** STORED DATA **
+ + + + + + +

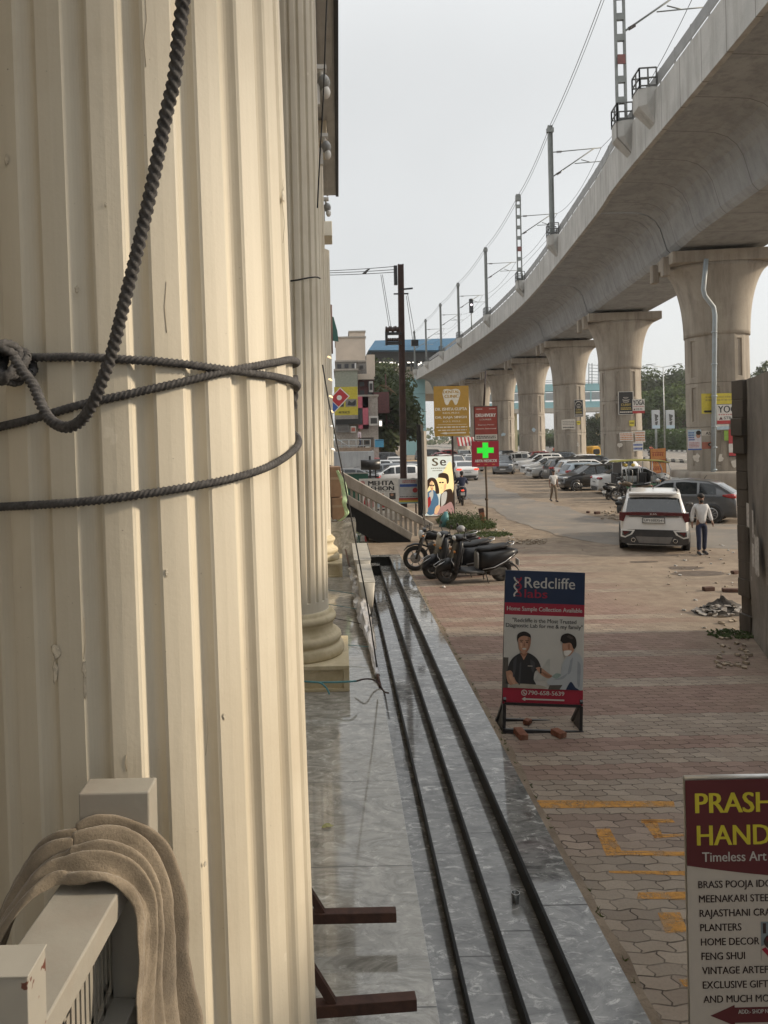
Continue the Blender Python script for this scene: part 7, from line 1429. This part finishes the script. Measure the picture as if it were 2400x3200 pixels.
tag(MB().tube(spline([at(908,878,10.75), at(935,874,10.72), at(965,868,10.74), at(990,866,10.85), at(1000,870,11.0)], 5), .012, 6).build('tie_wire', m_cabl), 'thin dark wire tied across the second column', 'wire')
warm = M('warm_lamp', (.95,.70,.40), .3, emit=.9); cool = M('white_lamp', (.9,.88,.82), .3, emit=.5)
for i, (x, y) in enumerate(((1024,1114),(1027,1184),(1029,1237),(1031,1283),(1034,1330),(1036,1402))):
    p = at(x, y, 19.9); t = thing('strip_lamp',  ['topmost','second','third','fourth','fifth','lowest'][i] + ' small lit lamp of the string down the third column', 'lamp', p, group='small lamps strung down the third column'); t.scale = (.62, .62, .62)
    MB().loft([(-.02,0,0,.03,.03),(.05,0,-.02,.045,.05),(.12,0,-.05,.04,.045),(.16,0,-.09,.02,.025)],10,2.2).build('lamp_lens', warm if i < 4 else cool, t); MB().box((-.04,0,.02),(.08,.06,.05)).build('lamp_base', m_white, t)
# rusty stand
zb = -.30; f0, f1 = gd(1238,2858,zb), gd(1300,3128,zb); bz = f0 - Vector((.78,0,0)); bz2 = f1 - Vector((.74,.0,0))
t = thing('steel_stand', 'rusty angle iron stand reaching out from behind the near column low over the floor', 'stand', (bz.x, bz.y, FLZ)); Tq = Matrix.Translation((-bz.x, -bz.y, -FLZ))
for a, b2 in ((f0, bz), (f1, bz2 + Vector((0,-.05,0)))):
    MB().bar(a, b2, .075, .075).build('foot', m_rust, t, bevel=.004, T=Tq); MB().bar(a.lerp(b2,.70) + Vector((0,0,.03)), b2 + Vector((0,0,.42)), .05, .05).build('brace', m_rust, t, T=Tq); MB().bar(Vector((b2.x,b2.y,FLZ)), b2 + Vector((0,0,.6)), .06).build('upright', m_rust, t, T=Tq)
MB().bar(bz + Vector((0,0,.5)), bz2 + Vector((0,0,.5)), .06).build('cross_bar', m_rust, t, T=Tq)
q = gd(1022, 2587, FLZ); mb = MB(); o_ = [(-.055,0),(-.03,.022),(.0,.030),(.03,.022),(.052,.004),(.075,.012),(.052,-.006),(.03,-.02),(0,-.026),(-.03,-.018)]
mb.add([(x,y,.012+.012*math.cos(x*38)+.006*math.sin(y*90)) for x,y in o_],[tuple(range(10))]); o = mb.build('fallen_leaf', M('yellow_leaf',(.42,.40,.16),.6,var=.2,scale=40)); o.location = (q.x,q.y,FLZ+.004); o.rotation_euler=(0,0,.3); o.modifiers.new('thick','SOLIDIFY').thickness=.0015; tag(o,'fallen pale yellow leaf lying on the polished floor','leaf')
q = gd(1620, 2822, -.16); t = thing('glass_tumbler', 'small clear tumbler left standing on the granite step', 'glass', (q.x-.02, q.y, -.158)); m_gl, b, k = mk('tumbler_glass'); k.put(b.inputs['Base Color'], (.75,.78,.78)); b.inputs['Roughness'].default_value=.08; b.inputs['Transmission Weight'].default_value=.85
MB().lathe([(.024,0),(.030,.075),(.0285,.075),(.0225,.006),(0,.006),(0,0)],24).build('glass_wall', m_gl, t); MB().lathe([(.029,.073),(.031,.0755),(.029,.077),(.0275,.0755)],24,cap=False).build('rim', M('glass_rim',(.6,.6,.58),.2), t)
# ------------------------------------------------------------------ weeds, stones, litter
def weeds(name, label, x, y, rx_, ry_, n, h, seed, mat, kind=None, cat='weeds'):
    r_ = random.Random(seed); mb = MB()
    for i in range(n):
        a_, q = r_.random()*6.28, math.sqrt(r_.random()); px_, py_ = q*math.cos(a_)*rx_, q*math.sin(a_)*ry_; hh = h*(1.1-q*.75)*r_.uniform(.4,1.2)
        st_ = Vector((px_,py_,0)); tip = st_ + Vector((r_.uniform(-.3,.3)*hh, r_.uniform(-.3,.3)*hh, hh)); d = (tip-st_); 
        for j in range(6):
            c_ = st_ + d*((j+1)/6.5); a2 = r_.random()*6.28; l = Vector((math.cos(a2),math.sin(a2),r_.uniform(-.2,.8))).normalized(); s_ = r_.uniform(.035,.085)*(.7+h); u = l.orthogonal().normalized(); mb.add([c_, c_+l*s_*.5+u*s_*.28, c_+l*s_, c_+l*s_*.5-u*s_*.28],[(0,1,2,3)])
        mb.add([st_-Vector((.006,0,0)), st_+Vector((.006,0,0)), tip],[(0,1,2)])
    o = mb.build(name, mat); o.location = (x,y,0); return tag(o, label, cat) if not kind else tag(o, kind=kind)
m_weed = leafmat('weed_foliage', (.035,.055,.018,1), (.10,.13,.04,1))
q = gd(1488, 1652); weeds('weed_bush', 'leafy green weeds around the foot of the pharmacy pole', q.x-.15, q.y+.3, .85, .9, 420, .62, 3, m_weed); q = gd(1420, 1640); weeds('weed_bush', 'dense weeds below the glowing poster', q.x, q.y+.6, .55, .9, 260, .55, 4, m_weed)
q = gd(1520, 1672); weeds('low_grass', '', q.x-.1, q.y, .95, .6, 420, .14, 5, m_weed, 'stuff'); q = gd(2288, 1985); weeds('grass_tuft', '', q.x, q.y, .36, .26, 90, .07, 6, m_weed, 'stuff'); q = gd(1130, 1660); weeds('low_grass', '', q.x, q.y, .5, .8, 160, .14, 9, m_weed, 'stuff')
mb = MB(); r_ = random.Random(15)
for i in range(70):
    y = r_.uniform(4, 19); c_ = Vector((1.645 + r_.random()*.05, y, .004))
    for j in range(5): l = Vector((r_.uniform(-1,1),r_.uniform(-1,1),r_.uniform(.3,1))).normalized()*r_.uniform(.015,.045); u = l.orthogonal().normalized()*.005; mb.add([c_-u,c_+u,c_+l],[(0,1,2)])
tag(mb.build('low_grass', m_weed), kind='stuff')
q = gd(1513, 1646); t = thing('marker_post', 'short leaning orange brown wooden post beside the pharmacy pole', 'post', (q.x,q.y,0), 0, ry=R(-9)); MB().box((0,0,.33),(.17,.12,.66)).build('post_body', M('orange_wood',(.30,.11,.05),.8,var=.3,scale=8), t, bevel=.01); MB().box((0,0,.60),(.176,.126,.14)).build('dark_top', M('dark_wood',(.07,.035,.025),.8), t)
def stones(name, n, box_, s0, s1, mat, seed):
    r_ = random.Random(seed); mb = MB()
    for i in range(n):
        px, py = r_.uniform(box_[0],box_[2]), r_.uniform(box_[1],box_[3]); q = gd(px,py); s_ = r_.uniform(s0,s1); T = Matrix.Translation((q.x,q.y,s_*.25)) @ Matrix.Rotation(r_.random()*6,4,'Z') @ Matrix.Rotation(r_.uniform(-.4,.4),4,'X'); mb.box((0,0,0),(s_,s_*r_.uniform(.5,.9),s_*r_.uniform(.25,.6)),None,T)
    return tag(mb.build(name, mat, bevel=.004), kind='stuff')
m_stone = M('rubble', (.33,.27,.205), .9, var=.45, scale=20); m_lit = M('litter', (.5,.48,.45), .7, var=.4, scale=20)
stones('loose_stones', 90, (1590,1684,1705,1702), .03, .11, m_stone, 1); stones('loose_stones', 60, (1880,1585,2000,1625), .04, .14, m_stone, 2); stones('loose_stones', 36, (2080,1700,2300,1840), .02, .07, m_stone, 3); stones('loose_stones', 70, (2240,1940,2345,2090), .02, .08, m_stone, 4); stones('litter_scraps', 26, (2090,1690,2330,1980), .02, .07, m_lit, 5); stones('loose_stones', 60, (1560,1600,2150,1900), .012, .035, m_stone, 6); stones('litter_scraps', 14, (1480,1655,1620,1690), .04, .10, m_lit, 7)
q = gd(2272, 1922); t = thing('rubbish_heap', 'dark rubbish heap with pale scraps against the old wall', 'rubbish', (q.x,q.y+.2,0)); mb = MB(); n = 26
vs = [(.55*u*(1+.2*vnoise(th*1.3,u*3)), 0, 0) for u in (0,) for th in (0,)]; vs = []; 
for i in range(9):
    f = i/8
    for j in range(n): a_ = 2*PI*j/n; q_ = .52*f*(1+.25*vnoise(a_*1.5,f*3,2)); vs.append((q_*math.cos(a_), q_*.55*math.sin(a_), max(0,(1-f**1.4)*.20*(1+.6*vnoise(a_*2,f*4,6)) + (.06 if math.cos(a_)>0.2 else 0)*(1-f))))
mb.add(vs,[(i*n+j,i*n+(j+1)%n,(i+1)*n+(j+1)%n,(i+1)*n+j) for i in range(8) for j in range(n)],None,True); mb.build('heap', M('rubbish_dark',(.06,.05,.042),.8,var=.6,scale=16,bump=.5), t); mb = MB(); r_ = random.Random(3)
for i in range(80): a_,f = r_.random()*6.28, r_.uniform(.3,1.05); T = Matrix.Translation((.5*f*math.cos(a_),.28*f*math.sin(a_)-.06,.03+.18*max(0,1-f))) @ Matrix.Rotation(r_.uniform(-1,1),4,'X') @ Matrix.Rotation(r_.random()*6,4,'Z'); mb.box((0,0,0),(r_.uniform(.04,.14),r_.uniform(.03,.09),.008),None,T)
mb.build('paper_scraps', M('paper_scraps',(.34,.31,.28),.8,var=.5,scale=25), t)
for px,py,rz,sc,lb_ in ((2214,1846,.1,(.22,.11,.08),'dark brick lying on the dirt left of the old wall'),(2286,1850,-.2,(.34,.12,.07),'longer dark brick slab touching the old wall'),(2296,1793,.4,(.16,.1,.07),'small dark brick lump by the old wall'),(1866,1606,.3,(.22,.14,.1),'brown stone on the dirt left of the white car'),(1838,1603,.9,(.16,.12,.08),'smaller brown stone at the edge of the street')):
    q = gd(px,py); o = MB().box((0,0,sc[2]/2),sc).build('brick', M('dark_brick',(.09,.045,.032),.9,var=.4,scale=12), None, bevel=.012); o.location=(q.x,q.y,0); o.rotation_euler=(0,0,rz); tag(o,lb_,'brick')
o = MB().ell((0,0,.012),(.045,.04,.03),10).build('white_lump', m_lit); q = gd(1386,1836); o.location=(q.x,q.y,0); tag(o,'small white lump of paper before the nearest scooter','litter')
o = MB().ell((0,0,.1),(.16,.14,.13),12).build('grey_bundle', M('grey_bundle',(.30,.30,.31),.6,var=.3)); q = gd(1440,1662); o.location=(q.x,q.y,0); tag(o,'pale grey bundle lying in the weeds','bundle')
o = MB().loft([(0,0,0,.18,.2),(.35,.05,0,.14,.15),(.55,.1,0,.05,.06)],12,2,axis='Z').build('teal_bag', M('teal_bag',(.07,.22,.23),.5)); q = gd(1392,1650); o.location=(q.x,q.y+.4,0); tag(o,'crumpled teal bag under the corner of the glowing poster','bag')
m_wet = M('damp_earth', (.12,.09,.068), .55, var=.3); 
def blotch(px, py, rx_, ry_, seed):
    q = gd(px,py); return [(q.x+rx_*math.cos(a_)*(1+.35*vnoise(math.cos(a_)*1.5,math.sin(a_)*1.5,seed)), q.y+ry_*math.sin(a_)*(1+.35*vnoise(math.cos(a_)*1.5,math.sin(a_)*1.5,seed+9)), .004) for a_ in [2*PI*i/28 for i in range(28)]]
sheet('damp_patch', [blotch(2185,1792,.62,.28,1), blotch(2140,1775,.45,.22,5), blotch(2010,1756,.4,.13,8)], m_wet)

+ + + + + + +

** WRITTEN EXERCISE **
Read the data above. Pull out each line in which the string "from" appears.

** SOLUTION BELOW **
Continue the Blender Python script for this scene: part 7, from line 1429. This part finishes the script. Measure the picture as if it were 2400x3200 pixels.
t = thing('steel_stand', 'rusty angle iron stand reaching out from behind the near column low over the floor', 'stand', (bz.x, bz.y, FLZ)); Tq = Matrix.Translation((-bz.x, -bz.y, -FLZ))